EXERCISE PROMPT ->
From the first line of the data below, copy each line up to the one containing "scene.camera = cam", and include that line too.

Rows from a 3D scene dataset:
--*--

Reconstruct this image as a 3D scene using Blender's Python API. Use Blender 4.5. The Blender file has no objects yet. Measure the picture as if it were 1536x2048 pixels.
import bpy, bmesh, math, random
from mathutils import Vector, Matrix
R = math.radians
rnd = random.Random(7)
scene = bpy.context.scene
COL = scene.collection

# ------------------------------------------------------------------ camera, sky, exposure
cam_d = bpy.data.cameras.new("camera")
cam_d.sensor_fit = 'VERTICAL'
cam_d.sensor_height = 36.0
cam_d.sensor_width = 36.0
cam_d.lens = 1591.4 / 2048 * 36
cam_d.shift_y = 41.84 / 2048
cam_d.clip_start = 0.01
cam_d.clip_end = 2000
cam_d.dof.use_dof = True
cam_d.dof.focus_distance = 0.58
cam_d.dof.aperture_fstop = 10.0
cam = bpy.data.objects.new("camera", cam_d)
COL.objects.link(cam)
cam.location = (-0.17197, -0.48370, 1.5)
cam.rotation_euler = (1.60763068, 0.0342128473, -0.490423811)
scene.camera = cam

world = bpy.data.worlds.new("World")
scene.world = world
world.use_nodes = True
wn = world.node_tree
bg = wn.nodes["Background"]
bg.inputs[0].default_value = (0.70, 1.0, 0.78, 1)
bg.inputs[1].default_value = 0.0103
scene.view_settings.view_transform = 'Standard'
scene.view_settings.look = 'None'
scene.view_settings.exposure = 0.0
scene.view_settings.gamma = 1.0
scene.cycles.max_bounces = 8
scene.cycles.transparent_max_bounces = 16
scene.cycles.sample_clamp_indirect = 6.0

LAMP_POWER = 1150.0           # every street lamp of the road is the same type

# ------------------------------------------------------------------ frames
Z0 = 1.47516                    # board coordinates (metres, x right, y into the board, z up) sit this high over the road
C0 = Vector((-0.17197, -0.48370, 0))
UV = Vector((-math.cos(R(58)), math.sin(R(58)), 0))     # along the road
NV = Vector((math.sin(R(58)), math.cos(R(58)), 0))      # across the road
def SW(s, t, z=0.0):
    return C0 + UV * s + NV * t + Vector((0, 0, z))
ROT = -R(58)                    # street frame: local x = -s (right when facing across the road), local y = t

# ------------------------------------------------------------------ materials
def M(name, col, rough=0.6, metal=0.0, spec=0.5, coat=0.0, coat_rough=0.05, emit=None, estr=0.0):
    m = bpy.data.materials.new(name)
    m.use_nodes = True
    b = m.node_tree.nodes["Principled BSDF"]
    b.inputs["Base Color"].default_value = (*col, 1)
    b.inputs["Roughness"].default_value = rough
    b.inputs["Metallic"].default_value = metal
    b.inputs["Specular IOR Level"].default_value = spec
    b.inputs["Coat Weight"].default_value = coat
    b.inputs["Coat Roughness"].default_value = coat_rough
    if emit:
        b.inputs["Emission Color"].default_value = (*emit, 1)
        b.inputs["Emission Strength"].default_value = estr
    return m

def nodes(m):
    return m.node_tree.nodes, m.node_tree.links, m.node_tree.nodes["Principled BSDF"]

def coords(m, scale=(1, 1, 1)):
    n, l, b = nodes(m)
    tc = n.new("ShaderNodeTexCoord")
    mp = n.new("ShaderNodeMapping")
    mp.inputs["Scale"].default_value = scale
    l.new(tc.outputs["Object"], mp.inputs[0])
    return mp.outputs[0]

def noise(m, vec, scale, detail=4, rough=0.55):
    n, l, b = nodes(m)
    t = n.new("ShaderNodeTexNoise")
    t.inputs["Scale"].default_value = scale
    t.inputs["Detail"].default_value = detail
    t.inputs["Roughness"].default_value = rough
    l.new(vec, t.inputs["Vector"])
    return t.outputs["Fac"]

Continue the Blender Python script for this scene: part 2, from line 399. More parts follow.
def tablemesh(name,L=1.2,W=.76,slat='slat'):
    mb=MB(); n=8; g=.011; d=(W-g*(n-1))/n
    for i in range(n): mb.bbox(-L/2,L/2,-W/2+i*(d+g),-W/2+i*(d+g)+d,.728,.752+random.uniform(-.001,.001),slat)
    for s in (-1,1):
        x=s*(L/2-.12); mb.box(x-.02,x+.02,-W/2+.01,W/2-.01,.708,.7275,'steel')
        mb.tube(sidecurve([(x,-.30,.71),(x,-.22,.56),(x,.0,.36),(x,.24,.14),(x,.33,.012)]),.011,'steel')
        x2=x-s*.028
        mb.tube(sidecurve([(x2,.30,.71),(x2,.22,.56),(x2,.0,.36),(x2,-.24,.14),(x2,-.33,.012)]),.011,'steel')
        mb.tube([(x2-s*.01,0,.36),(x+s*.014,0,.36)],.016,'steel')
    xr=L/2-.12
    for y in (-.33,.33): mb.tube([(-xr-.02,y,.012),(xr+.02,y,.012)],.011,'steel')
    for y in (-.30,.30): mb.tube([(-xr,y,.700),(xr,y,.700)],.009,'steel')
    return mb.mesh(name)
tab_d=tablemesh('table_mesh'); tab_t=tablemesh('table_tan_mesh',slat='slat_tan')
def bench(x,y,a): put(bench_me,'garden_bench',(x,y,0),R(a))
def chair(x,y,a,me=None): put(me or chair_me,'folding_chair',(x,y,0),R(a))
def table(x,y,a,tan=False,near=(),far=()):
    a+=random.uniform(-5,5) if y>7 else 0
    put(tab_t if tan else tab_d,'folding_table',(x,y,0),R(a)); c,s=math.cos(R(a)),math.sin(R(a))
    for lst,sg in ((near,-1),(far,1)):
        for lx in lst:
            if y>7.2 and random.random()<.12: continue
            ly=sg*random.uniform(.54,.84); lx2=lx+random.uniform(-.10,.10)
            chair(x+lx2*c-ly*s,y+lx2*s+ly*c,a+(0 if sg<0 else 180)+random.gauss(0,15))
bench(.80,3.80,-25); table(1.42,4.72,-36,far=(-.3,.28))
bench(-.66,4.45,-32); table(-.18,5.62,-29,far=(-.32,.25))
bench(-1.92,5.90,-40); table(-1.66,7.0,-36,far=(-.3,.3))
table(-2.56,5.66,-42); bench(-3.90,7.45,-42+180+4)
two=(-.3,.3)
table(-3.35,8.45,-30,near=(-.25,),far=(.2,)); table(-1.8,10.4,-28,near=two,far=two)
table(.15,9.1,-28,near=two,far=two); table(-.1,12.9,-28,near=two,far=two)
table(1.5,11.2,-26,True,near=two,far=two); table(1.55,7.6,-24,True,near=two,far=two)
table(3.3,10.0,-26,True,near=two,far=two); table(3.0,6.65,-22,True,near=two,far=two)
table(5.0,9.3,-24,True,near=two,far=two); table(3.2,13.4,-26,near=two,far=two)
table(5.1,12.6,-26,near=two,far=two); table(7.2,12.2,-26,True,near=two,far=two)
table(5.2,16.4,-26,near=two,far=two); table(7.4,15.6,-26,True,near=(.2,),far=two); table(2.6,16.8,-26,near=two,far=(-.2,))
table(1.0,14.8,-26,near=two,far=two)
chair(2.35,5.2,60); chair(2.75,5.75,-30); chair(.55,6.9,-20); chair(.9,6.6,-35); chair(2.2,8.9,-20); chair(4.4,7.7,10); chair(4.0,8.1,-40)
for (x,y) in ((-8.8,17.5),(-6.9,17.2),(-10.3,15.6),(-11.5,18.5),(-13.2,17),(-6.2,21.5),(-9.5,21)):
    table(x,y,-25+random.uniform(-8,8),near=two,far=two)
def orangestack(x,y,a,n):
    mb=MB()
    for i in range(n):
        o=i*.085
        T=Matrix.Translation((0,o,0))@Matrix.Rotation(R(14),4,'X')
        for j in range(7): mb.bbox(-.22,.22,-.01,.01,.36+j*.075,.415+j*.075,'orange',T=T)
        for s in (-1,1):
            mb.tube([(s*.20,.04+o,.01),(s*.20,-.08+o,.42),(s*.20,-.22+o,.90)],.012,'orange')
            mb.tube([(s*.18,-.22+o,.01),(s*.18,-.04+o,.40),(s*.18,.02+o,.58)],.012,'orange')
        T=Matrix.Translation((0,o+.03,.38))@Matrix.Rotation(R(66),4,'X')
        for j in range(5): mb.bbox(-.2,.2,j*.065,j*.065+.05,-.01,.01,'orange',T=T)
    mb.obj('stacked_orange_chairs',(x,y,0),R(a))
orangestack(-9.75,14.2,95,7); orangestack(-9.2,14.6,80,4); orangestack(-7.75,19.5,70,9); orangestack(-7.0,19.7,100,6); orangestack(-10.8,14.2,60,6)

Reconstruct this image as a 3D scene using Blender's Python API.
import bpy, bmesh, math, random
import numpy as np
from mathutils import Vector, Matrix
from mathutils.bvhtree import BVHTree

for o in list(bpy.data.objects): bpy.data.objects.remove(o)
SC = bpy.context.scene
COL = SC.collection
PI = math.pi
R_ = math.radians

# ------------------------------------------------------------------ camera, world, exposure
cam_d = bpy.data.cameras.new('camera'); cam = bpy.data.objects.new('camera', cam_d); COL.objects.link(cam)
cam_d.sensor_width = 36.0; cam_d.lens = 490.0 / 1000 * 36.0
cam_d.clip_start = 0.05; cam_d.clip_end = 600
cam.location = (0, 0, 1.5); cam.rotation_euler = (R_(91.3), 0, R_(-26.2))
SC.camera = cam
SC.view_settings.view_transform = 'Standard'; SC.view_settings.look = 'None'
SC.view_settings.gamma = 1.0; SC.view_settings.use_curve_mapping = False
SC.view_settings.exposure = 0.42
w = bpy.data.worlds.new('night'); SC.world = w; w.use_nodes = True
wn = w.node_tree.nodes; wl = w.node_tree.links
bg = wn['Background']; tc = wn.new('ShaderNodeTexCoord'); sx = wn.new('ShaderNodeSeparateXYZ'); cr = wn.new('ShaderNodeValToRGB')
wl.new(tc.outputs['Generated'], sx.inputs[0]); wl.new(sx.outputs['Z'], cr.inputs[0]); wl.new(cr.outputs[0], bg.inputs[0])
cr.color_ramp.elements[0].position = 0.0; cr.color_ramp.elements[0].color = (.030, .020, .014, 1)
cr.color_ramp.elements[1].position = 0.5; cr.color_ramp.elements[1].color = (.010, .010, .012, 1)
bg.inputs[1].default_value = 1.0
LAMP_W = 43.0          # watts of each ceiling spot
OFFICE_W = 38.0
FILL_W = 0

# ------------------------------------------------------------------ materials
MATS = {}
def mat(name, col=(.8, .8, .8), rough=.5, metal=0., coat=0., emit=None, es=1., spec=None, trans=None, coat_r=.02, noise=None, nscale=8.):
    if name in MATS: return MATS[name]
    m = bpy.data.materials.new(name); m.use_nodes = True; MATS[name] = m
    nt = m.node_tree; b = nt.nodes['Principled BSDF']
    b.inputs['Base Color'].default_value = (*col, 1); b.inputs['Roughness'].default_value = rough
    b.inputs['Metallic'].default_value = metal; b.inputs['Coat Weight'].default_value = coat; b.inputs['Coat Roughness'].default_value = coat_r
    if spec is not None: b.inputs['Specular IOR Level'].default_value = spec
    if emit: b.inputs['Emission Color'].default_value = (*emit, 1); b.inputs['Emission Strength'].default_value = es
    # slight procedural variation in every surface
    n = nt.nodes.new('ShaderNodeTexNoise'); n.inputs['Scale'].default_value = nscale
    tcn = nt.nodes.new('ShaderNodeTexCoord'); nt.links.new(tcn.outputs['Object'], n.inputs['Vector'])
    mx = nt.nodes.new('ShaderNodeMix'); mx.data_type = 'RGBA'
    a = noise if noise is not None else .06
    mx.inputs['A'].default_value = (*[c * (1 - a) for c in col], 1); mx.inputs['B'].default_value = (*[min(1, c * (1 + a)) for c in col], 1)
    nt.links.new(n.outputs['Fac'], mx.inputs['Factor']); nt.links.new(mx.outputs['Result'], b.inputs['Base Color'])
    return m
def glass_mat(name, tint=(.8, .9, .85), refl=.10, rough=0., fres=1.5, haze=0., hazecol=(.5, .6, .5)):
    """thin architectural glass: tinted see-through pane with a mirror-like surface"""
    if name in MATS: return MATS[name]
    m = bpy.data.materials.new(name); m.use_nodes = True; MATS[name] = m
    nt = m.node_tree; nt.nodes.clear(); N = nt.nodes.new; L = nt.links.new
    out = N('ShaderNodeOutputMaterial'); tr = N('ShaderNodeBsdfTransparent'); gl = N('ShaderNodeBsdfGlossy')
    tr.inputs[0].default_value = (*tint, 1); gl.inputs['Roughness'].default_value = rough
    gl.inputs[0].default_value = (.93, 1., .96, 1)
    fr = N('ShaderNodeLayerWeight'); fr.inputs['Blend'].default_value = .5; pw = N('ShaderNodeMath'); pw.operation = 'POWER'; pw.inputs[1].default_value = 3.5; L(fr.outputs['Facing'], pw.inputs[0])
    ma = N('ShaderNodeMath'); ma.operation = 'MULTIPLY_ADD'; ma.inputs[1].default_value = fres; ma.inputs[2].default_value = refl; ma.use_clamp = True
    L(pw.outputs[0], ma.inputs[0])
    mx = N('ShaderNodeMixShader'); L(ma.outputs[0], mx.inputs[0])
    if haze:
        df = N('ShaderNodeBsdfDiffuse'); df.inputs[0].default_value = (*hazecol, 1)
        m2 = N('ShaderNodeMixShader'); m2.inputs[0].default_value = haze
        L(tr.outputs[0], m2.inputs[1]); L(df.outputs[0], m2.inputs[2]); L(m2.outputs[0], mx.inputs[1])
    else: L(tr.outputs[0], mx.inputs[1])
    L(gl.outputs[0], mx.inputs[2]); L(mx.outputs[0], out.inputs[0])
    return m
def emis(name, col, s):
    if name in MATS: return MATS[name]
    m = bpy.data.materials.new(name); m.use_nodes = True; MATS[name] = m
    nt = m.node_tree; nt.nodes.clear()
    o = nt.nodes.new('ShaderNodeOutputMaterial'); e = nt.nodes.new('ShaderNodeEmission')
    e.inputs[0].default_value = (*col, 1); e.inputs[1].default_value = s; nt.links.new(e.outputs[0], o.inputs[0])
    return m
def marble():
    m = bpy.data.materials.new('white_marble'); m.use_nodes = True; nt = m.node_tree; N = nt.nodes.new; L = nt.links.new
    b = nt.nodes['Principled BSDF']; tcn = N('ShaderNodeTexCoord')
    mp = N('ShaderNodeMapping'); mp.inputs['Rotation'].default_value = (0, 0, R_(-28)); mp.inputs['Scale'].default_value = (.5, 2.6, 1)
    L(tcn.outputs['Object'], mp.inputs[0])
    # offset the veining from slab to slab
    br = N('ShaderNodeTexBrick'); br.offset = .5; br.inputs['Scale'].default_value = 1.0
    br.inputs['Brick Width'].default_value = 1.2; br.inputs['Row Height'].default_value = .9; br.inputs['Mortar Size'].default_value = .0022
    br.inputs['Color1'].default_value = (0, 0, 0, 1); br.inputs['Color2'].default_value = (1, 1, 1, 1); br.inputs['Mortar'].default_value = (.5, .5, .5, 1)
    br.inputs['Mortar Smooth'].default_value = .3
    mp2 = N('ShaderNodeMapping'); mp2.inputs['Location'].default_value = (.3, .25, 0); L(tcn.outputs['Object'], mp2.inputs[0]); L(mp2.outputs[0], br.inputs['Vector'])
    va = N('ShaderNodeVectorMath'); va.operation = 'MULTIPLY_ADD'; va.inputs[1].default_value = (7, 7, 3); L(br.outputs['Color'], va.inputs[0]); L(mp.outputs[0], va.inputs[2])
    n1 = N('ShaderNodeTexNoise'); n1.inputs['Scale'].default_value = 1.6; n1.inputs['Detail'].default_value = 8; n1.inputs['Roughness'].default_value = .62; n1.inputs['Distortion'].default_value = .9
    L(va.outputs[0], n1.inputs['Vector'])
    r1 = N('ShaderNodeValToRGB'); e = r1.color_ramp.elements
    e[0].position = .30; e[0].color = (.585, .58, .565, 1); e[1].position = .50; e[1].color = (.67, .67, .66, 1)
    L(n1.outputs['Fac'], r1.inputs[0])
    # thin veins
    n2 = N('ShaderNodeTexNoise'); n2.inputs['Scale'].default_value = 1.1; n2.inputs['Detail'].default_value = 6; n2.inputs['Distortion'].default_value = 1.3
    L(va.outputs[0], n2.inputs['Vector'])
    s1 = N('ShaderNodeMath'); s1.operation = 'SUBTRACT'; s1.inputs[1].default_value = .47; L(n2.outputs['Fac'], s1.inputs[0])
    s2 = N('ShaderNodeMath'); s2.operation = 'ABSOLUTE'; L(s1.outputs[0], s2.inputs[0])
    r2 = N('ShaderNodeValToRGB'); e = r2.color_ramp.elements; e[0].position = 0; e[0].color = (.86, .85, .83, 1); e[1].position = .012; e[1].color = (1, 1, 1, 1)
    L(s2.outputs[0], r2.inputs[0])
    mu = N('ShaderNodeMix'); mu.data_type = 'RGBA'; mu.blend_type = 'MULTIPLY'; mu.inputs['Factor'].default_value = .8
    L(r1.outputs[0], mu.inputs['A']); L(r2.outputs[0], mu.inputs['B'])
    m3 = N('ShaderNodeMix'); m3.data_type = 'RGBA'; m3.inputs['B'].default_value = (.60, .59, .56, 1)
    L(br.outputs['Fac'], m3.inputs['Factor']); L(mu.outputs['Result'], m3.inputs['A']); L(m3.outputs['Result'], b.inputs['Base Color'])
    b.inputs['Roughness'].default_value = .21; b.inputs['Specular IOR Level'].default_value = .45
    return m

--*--

TASK RESPONSE ->
Reconstruct this image as a 3D scene using Blender's Python API. Use Blender 4.5. The Blender file has no objects yet. Measure the picture as if it were 1536x2048 pixels.
import bpy, bmesh, math, random
from mathutils import Vector, Matrix
R = math.radians
rnd = random.Random(7)
scene = bpy.context.scene
COL = scene.collection

# ------------------------------------------------------------------ camera, sky, exposure
cam_d = bpy.data.cameras.new("camera")
cam_d.sensor_fit = 'VERTICAL'
cam_d.sensor_height = 36.0
cam_d.sensor_width = 36.0
cam_d.lens = 1591.4 / 2048 * 36
cam_d.shift_y = 41.84 / 2048
cam_d.clip_start = 0.01
cam_d.clip_end = 2000
cam_d.dof.use_dof = True
cam_d.dof.focus_distance = 0.58
cam_d.dof.aperture_fstop = 10.0
cam = bpy.data.objects.new("camera", cam_d)
COL.objects.link(cam)
cam.location = (-0.17197, -0.48370, 1.5)
cam.rotation_euler = (1.60763068, 0.0342128473, -0.490423811)
scene.camera = cam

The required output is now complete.